To do: Write out the records beneath this line exactly as they appear, minus any images.

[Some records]
** BEGIN **

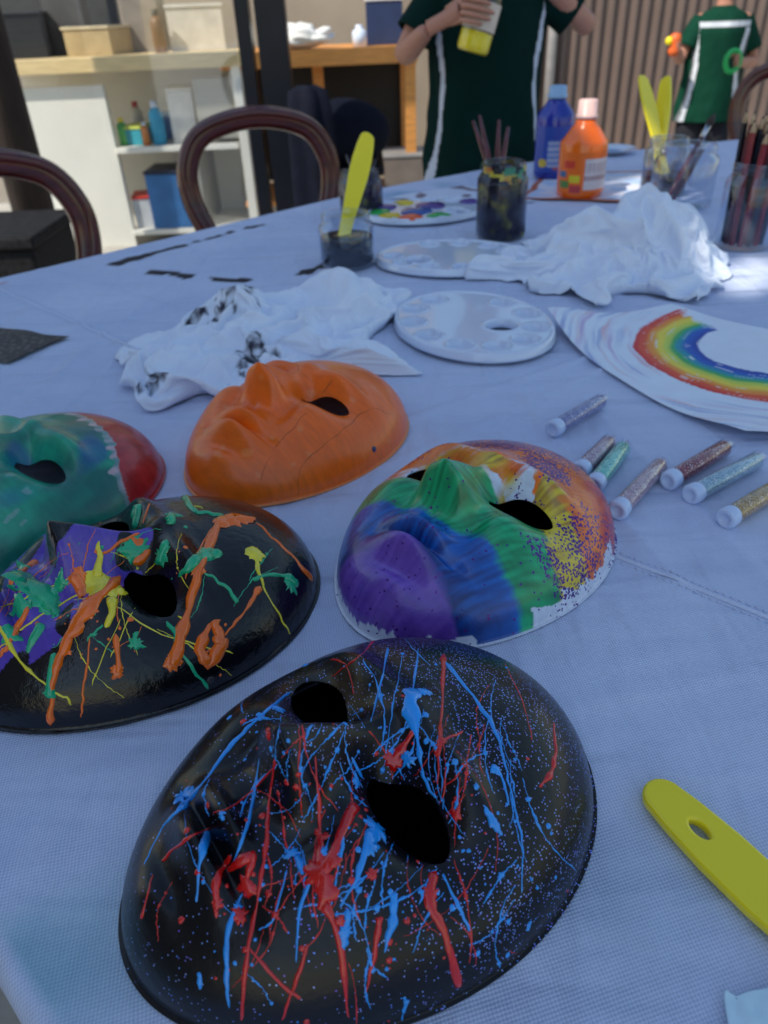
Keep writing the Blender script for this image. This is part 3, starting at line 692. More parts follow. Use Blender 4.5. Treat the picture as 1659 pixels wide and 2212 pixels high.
# ---------------------------------------------------------------- rags
def rag(label,sim,stains):
    c,v,f=sim; stn=[(P(*q[0]).xy-c,q[1]) for q in stains]; cc=[]
    for x,y,z in v:
        k=(.8,.86,.98); p=Vector((x,y))
        for q,rq in stn:
            d=(p-q).length+.04*noise.noise(Vector((x*45,y*45,1)))
            if d<rq: k=lerp3((.04,.04,.06),k,max(0,noise.noise(Vector((x*90,y*90,z*60)))*1.6+.4))
        cc.append(k)
    mb=MB(); mb.add((v,f),0,cc); o=mb.build('cotton_rag',M['rag'],loc=(c.x,c.y,TZ),sub=1,solid=.0009); return tag(o,label,'rag')
rag('crumpled white rag with black paint stains behind the orange mask',SIM1,[((520,720),.03),((565,790),.025),((430,720),.014),((590,660),.02),((545,800),.02),((335,860),.014)])
rag('clean crumpled white rag beside the white palettes, heaped high',SIM2,[])
# ---------------------------------------------------------------- palettes
def palette(label,px,py,ax,ay,ang,wells_paint=None,hole=None,group=None):
    c=P(px,py); th=thing('paint_palette',label,'palette',(c.x,c.y,TZ+.0025),ang,group)
    n,R_=280,140; v=[];f=[]; wr=.0185
    wl=[(.76*cos(rad(a)),.76*sin(rad(a))) for a in (8,40,72,104,136,168,200,232,264,296)]
    hx,hy=.3,-.42
    if hole:
        q=Matrix.Rotation(-ang,3,'Z')@(P(*hole)-c); hx,hy=q.x/ax,q.y/ay
    def hv(x,y): return ((x-hx*ax)/.021)**2+((y-hy*ay)/.021)**2
    def hp(x,y):
        r=math.hypot(x/ax,y/ay); z=.0115
        if r>.93: z+=.0022*sin(min(1,(r-.93)/.05)*pi)-(.0095*min(1,max(0,(r-.98)/.02)))
        for a,b_ in wl:
            d=math.hypot(x-a*ax,y-b_*ay)/wr
            if d<1.35: 
                if d<1: z-=.0108*(1-d**4)**.5
                z+=.0022*math.exp(-((d-1.06)/.07)**2)
        dd=hv(x,y)**.5
        if dd<1.5: z+=.002*math.exp(-((dd-1.2)/.1)**2)
        if dd<1.08: z=.001+.0105*max(0,(dd-1.0)/.08)
        return z
    xs=[]
    for j in range(R_+1):
        for i in range(n):
            s=(j/R_)**.85; a=2*pi*i/n; k=1-.05*max(0,cos(a-rad(-25)))**16
            xs.append((ax*s*k*cos(a),ay*s*k*sin(a)))
    for j in range(R_):
        for i in range(n):
            k=(i+1)%n; q=(j*n+i,(j+1)*n+i,(j+1)*n+k,j*n+k)
            if all(hv(*xs[a])<1 for a in q): continue
            f.append(q)
    us=set(a for q in f for a in q); v=[]
    for i,(x,y) in enumerate(xs):
        e=hv(x,y)
        if e<1 and i in us: kk=max(e,1e-4)**-.5; x=hx*ax+(x-hx*ax)*kk; y=hy*ay+(y-hy*ay)*kk
        v.append((x,y,hp(x,y)))
    mb=MB(); mb.add((v,f)); mb.build('tray',M['plastic_white'],th,solid=.0012)
    if wells_paint:
        for (i,cn,cl_) in wells_paint:
            a,b_=wl[i] if i<10 else ((.1,.2) if i==10 else (-.25,-.15)); mb=MB(); rr_=.024 if i<10 else .035
            v2,f2=ellipsoid((0,0,0),rr_,rr_,.006,24,10); v2=[(x*(1+.3*noise.noise(Vector((x*60+i,y*60,0)))),y*(1+.3*noise.noise(Vector((x*60,y*60+i,5)))),z) for x,y,z in v2]
            mb.add(xf((v2,f2),Matrix.Translation((a*ax,b_*ay,.0115)))); mb.build('paint_puddle',flatm(cn,cl_,.2),th)['label']=cn.replace('_',' ')
    return th
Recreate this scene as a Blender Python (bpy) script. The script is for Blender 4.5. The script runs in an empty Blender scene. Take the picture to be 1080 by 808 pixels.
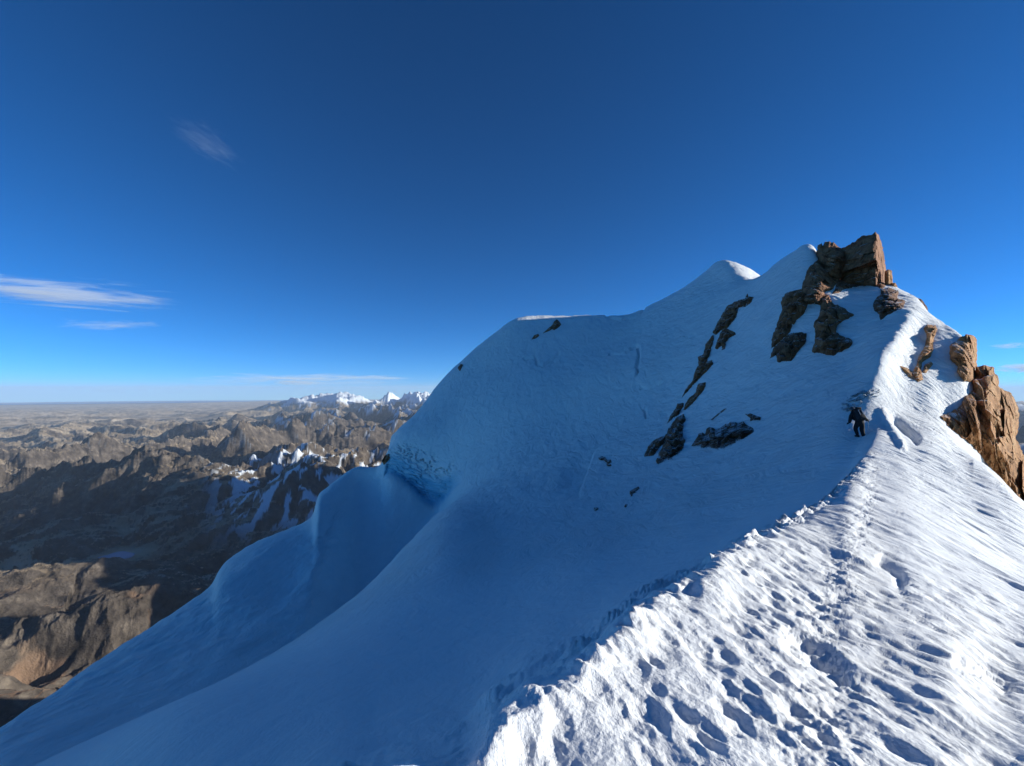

** END **

Response to the task:
Keep writing the Blender script for this image. This is part 3, starting at line 692. More parts follow. Use Blender 4.5. Treat the picture as 1659 pixels wide and 2212 pixels high.
# ---------------------------------------------------------------- rags
def rag(label,sim,stains):
    c,v,f=sim; stn=[(P(*q[0]).xy-c,q[1]) for q in stains]; cc=[]
    for x,y,z in v:
        k=(.8,.86,.98); p=Vector((x,y))
        for q,rq in stn:
            d=(p-q).length+.04*noise.noise(Vector((x*45,y*45,1)))
            if d<rq: k=lerp3((.04,.04,.06),k,max(0,noise.noise(Vector((x*90,y*90,z*60)))*1.6+.4))
        cc.append(k)
    mb=MB(); mb.add((v,f),0,cc); o=mb.build('cotton_rag',M['rag'],loc=(c.x,c.y,TZ),sub=1,solid=.0009); return tag(o,label,'rag')
rag('crumpled white rag with black paint stains behind the orange mask',SIM1,[((520,720),.03),((565,790),.025),((430,720),.014),((590,660),.02),((545,800),.02),((335,860),.014)])
rag('clean crumpled white rag beside the white palettes, heaped high',SIM2,[])
# ---------------------------------------------------------------- palettes
def palette(label,px,py,ax,ay,ang,wells_paint=None,hole=None,group=None):
    c=P(px,py); th=thing('paint_palette',label,'palette',(c.x,c.y,TZ+.0025),ang,group)
    n,R_=280,140; v=[];f=[]; wr=.0185
    wl=[(.76*cos(rad(a)),.76*sin(rad(a))) for a in (8,40,72,104,136,168,200,232,264,296)]
    hx,hy=.3,-.42
    if hole:
        q=Matrix.Rotation(-ang,3,'Z')@(P(*hole)-c); hx,hy=q.x/ax,q.y/ay
    def hv(x,y): return ((x-hx*ax)/.021)**2+((y-hy*ay)/.021)**2
    def hp(x,y):
        r=math.hypot(x/ax,y/ay); z=.0115
        if r>.93: z+=.0022*sin(min(1,(r-.93)/.05)*pi)-(.0095*min(1,max(0,(r-.98)/.02)))
        for a,b_ in wl:
            d=math.hypot(x-a*ax,y-b_*ay)/wr
            if d<1.35: 
                if d<1: z-=.0108*(1-d**4)**.5
                z+=.0022*math.exp(-((d-1.06)/.07)**2)
        dd=hv(x,y)**.5
        if dd<1.5: z+=.002*math.exp(-((dd-1.2)/.1)**2)
        if dd<1.08: z=.001+.0105*max(0,(dd-1.0)/.08)
        return z
    xs=[]
    for j in range(R_+1):
        for i in range(n):
            s=(j/R_)**.85; a=2*pi*i/n; k=1-.05*max(0,cos(a-rad(-25)))**16
            xs.append((ax*s*k*cos(a),ay*s*k*sin(a)))
    for j in range(R_):
        for i in range(n):
            k=(i+1)%n; q=(j*n+i,(j+1)*n+i,(j+1)*n+k,j*n+k)
            if all(hv(*xs[a])<1 for a in q): continue
            f.append(q)
    us=set(a for q in f for a in q); v=[]
    for i,(x,y) in enumerate(xs):
        e=hv(x,y)
        if e<1 and i in us: kk=max(e,1e-4)**-.5; x=hx*ax+(x-hx*ax)*kk; y=hy*ay+(y-hy*ay)*kk
        v.append((x,y,hp(x,y)))
    mb=MB(); mb.add((v,f)); mb.build('tray',M['plastic_white'],th,solid=.0012)
    if wells_paint:
        for (i,cn,cl_) in wells_paint:
            a,b_=wl[i] if i<10 else ((.1,.2) if i==10 else (-.25,-.15)); mb=MB(); rr_=.024 if i<10 else .035
            v2,f2=ellipsoid((0,0,0),rr_,rr_,.006,24,10); v2=[(x*(1+.3*noise.noise(Vector((x*60+i,y*60,0)))),y*(1+.3*noise.noise(Vector((x*60,y*60+i,5)))),z) for x,y,z in v2]
            mb.add(xf((v2,f2),Matrix.Translation((a*ax,b_*ay,.0115)))); mb.build('paint_puddle',flatm(cn,cl_,.2),th)['label']=cn.replace('_',' ')
    return th
Recreate this scene as a Blender Python (bpy) script. The script is for Blender 4.5. The script runs in an empty Blender scene. Take the picture to be 1080 by 808 pixels.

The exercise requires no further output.